11/08/2010 04:14 pm ET | Updated May 25, 2011

Scaling Education

Much has been made about the accessibility of higher education in the United States. Recently, Martha Kanter, U.S. Under Secretary of Education, issued a call to action: Make Higher Education Available to 100 percent of Americans. I could not agree with Dr. Kanter more. The pursuit of and access to higher education should be a right for all.

Touted by President Obama as "the unsung heroes of American education," community colleges offer a viable education solution to the problem of escalating college costs, and are a key ingredient in strengthening access to education. As Dr. Kanter points out, they are excellent options for many, but even they cannot reach all of the masses.

There are many channels to help drive us towards this goal, but the change needs to come at an institutional level, with the burden not only falling to community colleges to provide the alternative.

In order to make this change, we must first physically have enough seats for all students who desire the opportunity to learn. The ability of the brick and mortar institution to grow more than 50 percent in order to accommodate a growing student body isn't realistic. Even if they wish to do so -- which is doubtful given their culture -- we cannot expect these universities to have the money. Universities are not built to be market driven, changing constantly to meet student needs. Their ability to grow is extremely limited.

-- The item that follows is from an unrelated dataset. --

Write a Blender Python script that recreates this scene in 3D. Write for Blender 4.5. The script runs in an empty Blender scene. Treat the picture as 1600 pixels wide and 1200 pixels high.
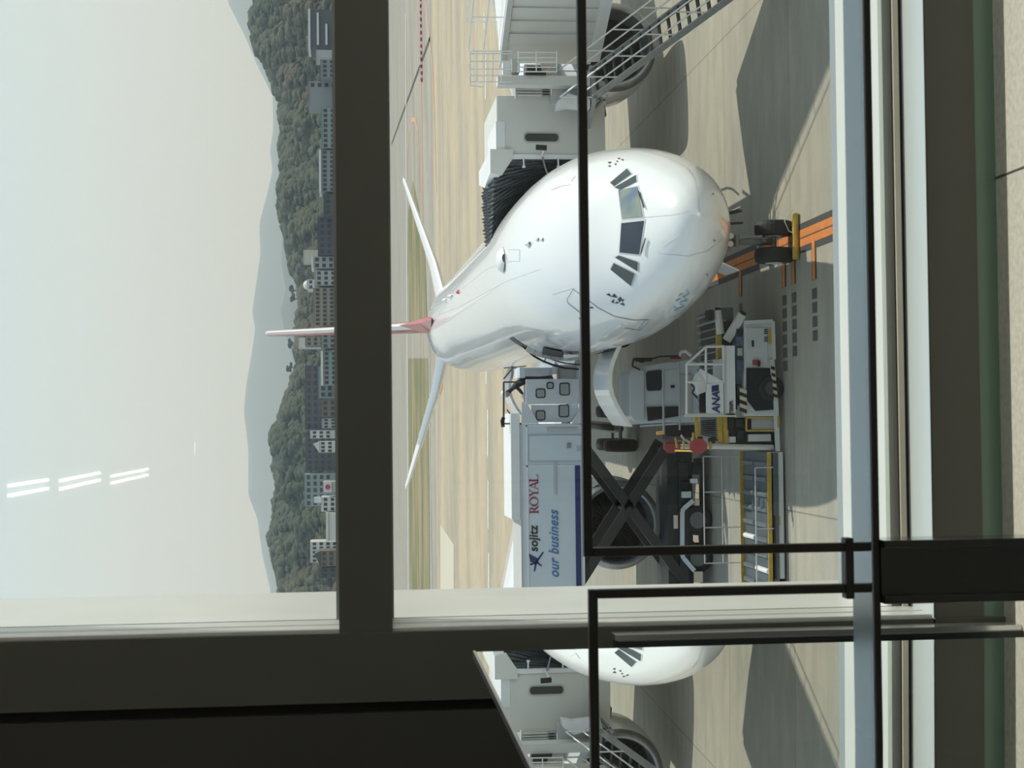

The investment needed to accommodate more students in a traditional classroom is way beyond the universities capabilities, and, even if the government wanted to give aid, it is unlikely that they could afford it.

If we really want to accommodate everyone, especially working adults, we need to follow and build upon what the online universities have started. These universities were designed to be flexible, meeting the needs of the students and the marketplace. Both their schedules and their offered programs are built around these parameters. Additionally, online universities allow a greater number of students to enroll, given that there are no physical space restrictions. Therefore, the investments these institutions make are directly related to the number of students, not the number of buildings.

We should very closely follow the online model for closing the education gap. Arguing about the misuse of public funding by for-profit universities diverts from the more important conversation about their educational contributions to higher education reform.